Counting only lines that hold "from", give the total and nothing more.

• **SUPPLIED DATA**:
------------------------------
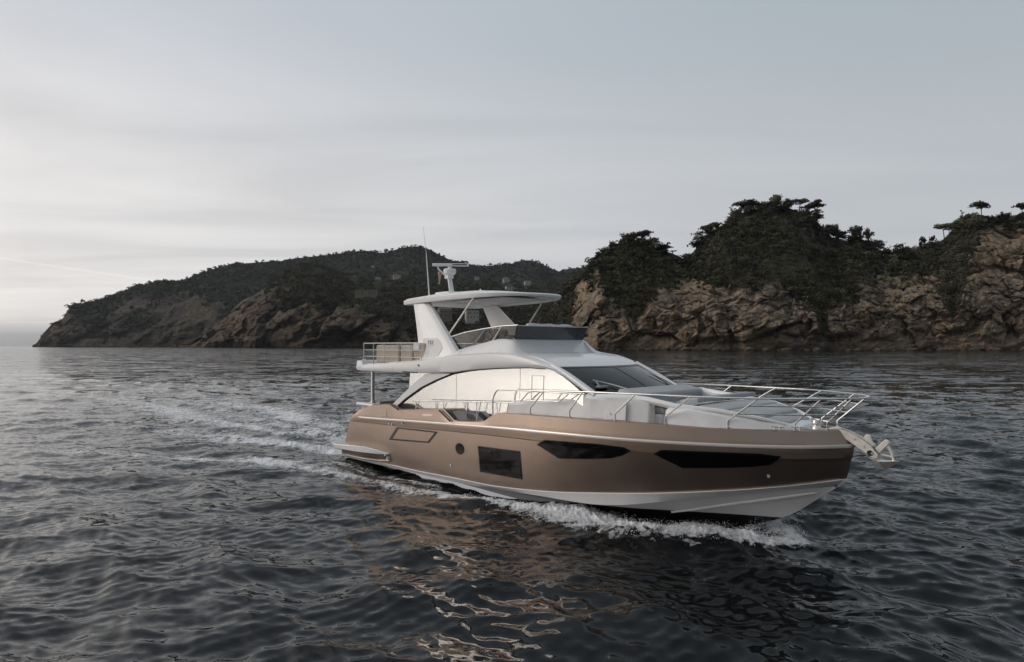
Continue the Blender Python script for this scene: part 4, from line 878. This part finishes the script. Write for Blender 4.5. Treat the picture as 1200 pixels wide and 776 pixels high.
class Land:
    """a coast strip : az given as photo column of its bearing, from the shore (v=0) over the ridge (v=1) and down behind it"""
    def __init__(s, name, sil, Db, Dr, prof, rockline, amp, nsc, px0, px1, npx, nv, mat, label, seed=0, vsoft=30., vamp=.8):
        s.sil, s.Db, s.Dr, s.prof, s.rl = sil, Db, Dr, prof, rockline
        pxs = np.linspace(px0, px1, npx); vs = np.concatenate([np.linspace(-.03, 1, nv), 1 + np.linspace(0, 1, 14)[1:] ** 1.5 * .8])
        PX, Vv = np.meshgrid(pxs, vs, indexing='ij'); PX = PX.ravel(); Vv = Vv.ravel()
        D, z, rk = s.surf(PX, Vv); X = (PX - 600) / F * D
        ns = nsc; 
        r = ridged(X / ns * .9 + seed, D / ns * .6, z / ns * .45 + seed, 5) ; r2 = fbm(X / ns * 3.1, D / ns * 3, z / ns * 3.6 + seed, 4)
        st_ = fbm(X / ns * 2 + z / ns * 3.0, D / ns, z / ns * 7 - X / ns * 2.4 + seed, 3)      # dipping beds
        big = fbm(X / ns * .30 + seed, D * 0 + 3, z * 0 + seed, 2)
        fade = smooth(0, .12, Vv) * 1.0
        end = smooth(0, .04, (PX - px0) / (px1 - px0)) if seed else 1
        wx = X + ns * .10 * fbm(X / ns, D / ns, z / ns * 1.3, 3); wz = z + ns * .10 * fbm(X / ns + 40, D / ns, z / ns * 1.3, 3); dip = wz * .9 - wx * .35; aln = wx * .9 + wz * .35
        for sc_, am_ in ((1.1, .95), (.45, .42), (.2, .16)):
            q1, q2, ci, tl = worley(aln / (ns * sc_ * 1.25) + seed, D / (ns * sc_ * 2), dip / (ns * sc_ * .75))
            D = D - amp * am_ * rk * fade * (np.clip((q2 - q1) * 5.0, 0, 1) * .34 + ci * .45 + tl * 1.5)
        D = D - amp * .45 * ((r - .3) * 1.2 + big * 2.2) * (.25 + .75 * rk) * (1 - .45 * smooth(.7, 1, Vv)) - amp * .22 * r2 * rk - amp * .25 * st_ * rk
        z = z + amp * .35 * r2 * fade * smooth(1.3, .6, Vv) * (1 - .7 * smooth(.8, 1, Vv))
        X = (PX - 600) / F * D
        s.V = np.stack([X, D, z], 1).reshape(npx, len(vs), 3); s.pxs = pxs; s.vs = vs
        a = np.arange(npx - 1)[:, None] * len(vs) + np.arange(len(vs) - 1)[None]; a = a.ravel(); Fq = np.stack([a, a + 1, a + len(vs) + 1, a + len(vs)], 1)[:, ::-1]
        me = npmesh(name, s.V.reshape(-1, 3), Fq, mat)
        y = YH - F * (z - HC) / D; line_ = lerp_pts(rockline, PX)
        gul = ridged(X / ns * .5 + seed, z * 0, z / ns * .12, 3)
        veg = .5 + (line_ - y) / vsoft + vamp * fbm(X / ns * 1.2, D / ns, z / ns * 1.5, 4) + vamp * .8 * fbm(X / ns * .35 + 3, D / ns * .3, z / ns * .45, 2) - .35 * np.clip(r2, 0, 1) - .45 * (gul - .3)
        veg = np.where(Vv > 1.0, 1, np.clip(veg, 0, 1)); s.veg = veg.reshape(npx, len(vs))
        at = me.attributes.new('veg', 'FLOAT', 'POINT'); at.data.foreach_set('value', veg.astype(np.float32))
        o = bpy.data.objects.new(name, me); COL.objects.link(o); tag(o, label, 'hill', kind='structure'); s.o = o
    def surf(s, PX, Vv):
        sy = lerp_pts(s.sil, PX); db = lerp_pts(s.Db, PX); dr = lerp_pts(s.Dr, PX)
        zr = HC + (YH - sy) / F * dr; v = np.clip(Vv, 0, 1)
        # angular height rises with v so the ridge is the visible skyline
        g_ = np.interp(v, [p[0] for p in s.prof], [p[1] for p in s.prof]); h_ = np.interp(v, [p[0] for p in s.prof], [p[2] for p in s.prof])
        D = db + (dr - db) * g_; yy = h_ * (YH - sy) ; z = HC + yy / F * D - HC * (1 - smooth(0, .1, v))
        z = np.where(Vv < 0, -6 * (-Vv / .03), z)
        b_ = np.clip(Vv - 1, 0, 1); D = D + b_ * (dr - db) * .8; z = z - b_ * zr * .6
        rk = smooth(10, -14, lerp_pts(s.rl, PX) - (YH - F * (z - HC) / D))
        return D, z, rk
    def at(s, px, v):
        i = int(np.clip((px - s.pxs[0]) / (s.pxs[-1] - s.pxs[0]) * (len(s.pxs) - 1), 0, len(s.pxs) - 1)); j = int(np.argmin(abs(s.vs - v))); return Vector(s.V[i, j])
# clump foliage ------------------------------------------------------
def clump(nf, rx, rz, size, rng, flat=0, lobes=5):
    """many small leaf-spray faces through a lobed volume ; returns V (4nf,3)"""
    cs = rng.normal(size=(lobes, 3)) * np.array([rx * .42, rx * .42, rz * .38]); rs = .45 + .35 * rng.random(lobes)
    k = rng.integers(0, lobes, nf); d = rng.normal(size=(nf, 3)); d /= np.linalg.norm(d, axis=1)[:, None]; rad = rng.random(nf) ** .4
    p = cs[k] + d * rad[:, None] * rs[k][:, None] * np.array([rx, rx, rz])
    if flat: p[:, 2] = np.where(p[:, 2] < -flat * rz, -flat * rz + (p[:, 2] + flat * rz) * .25, p[:, 2])
    a = d + rng.normal(size=(nf, 3)) * .7; a /= np.linalg.norm(a, axis=1)[:, None]; u = np.cross(a, rng.normal(size=(nf, 3))); u /= np.linalg.norm(u, axis=1)[:, None]; w_ = np.cross(a, u)
    sz = size * (.6 + .8 * rng.random(nf))[:, None]
    return np.stack([p - u * sz - w_ * sz * .6, p + u * sz * .9 - w_ * sz * .5, p + u * sz * .7 + w_ * sz * .7, p - u * sz * .8 + w_ * sz * .5], 1).reshape(-1, 3)
def leafmat(name, a, b, sc, vr=0.0):
    m = MT(name); pos = m.n('ShaderNodeNewGeometry').outputs['Position']
    oi = m.n('ShaderNodeObjectInfo'); c = m.mix(m.ramp(m.noise(sc, 4, pos), [(.35, 0.0), (.65, 1.0)]), a, b)
    c = m.mix(m.mth('MULTIPLY', oi.outputs['Random'], .5), c, (b[0] * 1.35, b[1] * 1.25, b[2] * 1.1)); hs = m.n('ShaderNodeHueSaturation'); m.L(c, hs.inputs['Color']); m.L(m.mth('MULTIPLY', m.mth('MULTIPLY_ADD', oi.outputs['Random'], vr, 1 - vr * .45), m.ramp(m.noise(sc * 3.2, 2, pos), [(.35, .55), (.68, 1.6)])), hs.inputs['Value']); m.L(hs.outputs[0], m.b.inputs['Base Color'])
    m.b.inputs['Roughness'].default_value = .9; m.b.inputs['Specular IOR Level'].default_value = .15; return m.m
ML = leafmat('pine_foliage', (.018, .023, .016), (.090, .088, .060), .06, 1.1)
ML2 = leafmat('scrub_foliage', (.022, .027, .018), (.085, .080, .052), .035)
MLF = leafmat('far_foliage', (.026, .031, .025), (.056, .058, .045), .012)
MB = simple('bark', (.10, .075, .055), .9, 0, 0, .2, .5)
def scatter(name, label, land, n, vr, rx, nf, size, mat, seed, thr=.5, pxr=None, skip=None):
    rng = np.random.default_rng(seed); T = [clump(nf, 1.0, .8, size, rng) for _ in range(7)]; out = []
    px0, px1 = pxr or (land.pxs[0], land.pxs[-1]); cnt = 0; tries = 0
    while cnt < n and tries < n * 12:
        tries += 1; px = px0 + (px1 - px0) * rng.random(); v = vr[0] + (vr[1] - vr[0]) * rng.random()
        i = int((px - land.pxs[0]) / (land.pxs[-1] - land.pxs[0]) * (len(land.pxs) - 1)); j = int(np.argmin(abs(land.vs - v)))
        if land.veg[i, j] < thr + .12 * rng.normal(): continue
        p = land.V[i, j]; hx = 600 + F * p[0] / p[1]; hy_ = YH - F * (p[2] - HC) / p[1]
        if land is C and 893 < hx < 945 and 296 < hy_ < 326 and rng.random() < .82: continue
        if land is not C and any(abs(hx - h[0]) < h[2] * .5 + 3 and -h[3] * .4 < hy_ - h[1] < h[3] * .5 + 5 for h in HL): continue
        r = rx * (.45 + 1.0 * rng.random() ** 1.7); a = rng.random() * 6.28; t = T[rng.integers(7)]
        ca, sa = math.cos(a), math.sin(a); q = t * r; q = np.stack([q[:, 0] * ca - q[:, 1] * sa, q[:, 0] * sa + q[:, 1] * ca, q[:, 2] * (.7 + .7 * rng.random())], 1); out.append(q + p + np.array([0, 0, r * .35])); cnt += 1
    V = np.concatenate(out); o = bpy.data.objects.new(name, npmesh(name, V, np.arange(len(V)).reshape(-1, 4), mat, False)); COL.objects.link(o); tag(o, label, 'scrub', kind='stuff'); return o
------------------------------
• **EXERCISE ANSWER**:
2